Nov 8, 2009

Twitter For Sustainable Business - You're Doing It Wrong!

James "Jamie" "Jim" "@jsutandyo" Sutandyo from @causecast talking at Op. Green Con. #OG09 talking about Twitter #crazymeta

Causecast played a few roles in the Opportunity Green Conference held at UCLA this weekend (attendee, booth-holder, video-maker w/ EcoFabulous, and panel guest). I was only supposed to be around Saturday to shoot some interviews, but with a press pass with my name and tickets normally valued some insane amount, I snuck back in Sunday and schmoozed up some more.

Our man James spoke on the closing panel called "Market Leading Social Media," but could have been titled "Twitter Strategy." By now Twitter's reached its critical mass and though everyone's publicly sick of it for a full year, it's still in a lot of ways reaching maturity. Like a puppy with fully-grown feet, Twitter keeps stumbling as it tries to run full-gait, and conferences like these acknowledge and address that.

Everyone onstage did a great job of really emphasizing that social sites are *social* and about community, and they're only tools to build relationships on a human level. This is very trivial info, but very, very easy to forget. Should a company twitter feed be personable? Relate to product news or customer service? Be a conversation or automated? Yes, these questions are still being asked because the answer keeps depending on the context.

The problem I had with the panel, though, was that no one really took a step back to acknowledge what "Twitter" was specifically or you need to ask what you want to get out of it. In Causecast's case, we're at least 50% editorial, so we use our Twitter primarily to share editorial content: our own and spreading around the links of our network. Causecast wants to be "your one-stop shop for all things cause," and they do that by being a central source for all cause-based news. Do I want a conversation with CNN or Huffington Post? No, I want updates, at-a-glance facts and summary commentary of impact. It's really important for us when a disaster happens somewhere in the world that the average user will instinctively think, "2,000 homes have been flooded in Laos, how can I help?" and they go to Causecast to take action. If Causecast's Twitter are filled with @ replies and short prose on good leadership, it's not a reference for me as a reader or a source to necessarily trust. Our Twitter excels when we talk news and action, not asking to join our Facebook Fans 3x per day.
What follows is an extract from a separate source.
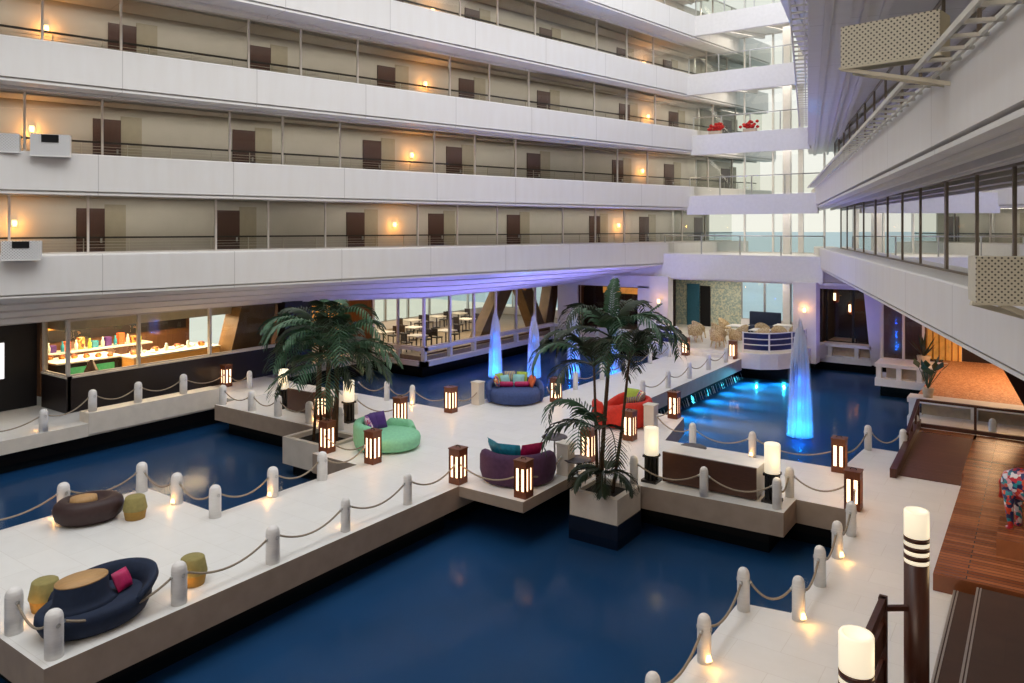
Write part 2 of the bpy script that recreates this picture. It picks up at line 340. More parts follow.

That said, the majority of attendees at the OG conference were not news outlets. From my understanding they were either small-business products or consultants (selling current business "green" practices). So how can a company that sells sustainable beauty supplies sell their products in 140 characters? They don't. And they shouldn't. Twitter is not a sales pitch. Twitter is a reference, and what the small business should be doing is using it as a platform to make themselves the expert in that field. Beauty supplies: link to news about studies of harmful chemicals in household products, celebrities switching and endorsing new products, etc. Be the expert.

Say you run an eco-conscious consultancy firm that retrofits businesses and buildings with green functionality. If I hire you to help with our remodeling and PR front, I want to know I'm dealing with someone who knows what they're talking about. Who keeps themselves up-to-date in all things green architecture. If I suggest insulating with straw bale based on an article my friend read in a magazine, I want you to tell me why or why not this instant, with examples of why it's obsolete or how your way gives me an additional tax benefit in this state as of last month. If you tweet about your three consultancy packages every day, you're echoing what I can already read from your site. And I especially don't want half of a conversation with someone else from last week.

I want a consultancy that tells me waterfree-urinals have a $200 rebate from California State and that they save me 6,000 gallons per year and $1,500 per unit, so it'll pay for itself with installation within 5 months per unit. Your tweet leads to CA Gov. site that was just published last week. To your site? Not necessarily. Maybe if you had a section where I could choose models or schedule times to install. But maybe as I'm researching different consultancies to choose from for our remodeling do I bring up in conversation if waterfree-urinal installations come with the package you're selling me. It's because I'm trusting your research and knowledge, not your starving for attention. Starving for attention doesn't mean you tweet the latte you just bought, but that you like to link to links and fit your name somewhere in there.

Twitter is a tool for your community, but there's many kinds of communities and you need to know what community you want. Do you have six doctors you visit, or is your dentist a different person than your optician? I know my nutritionist is looking out for me, but I don't want her to give me psychological advice. And at the end of the day, my baker's a really nice guy but I really just want him to sell me good bread.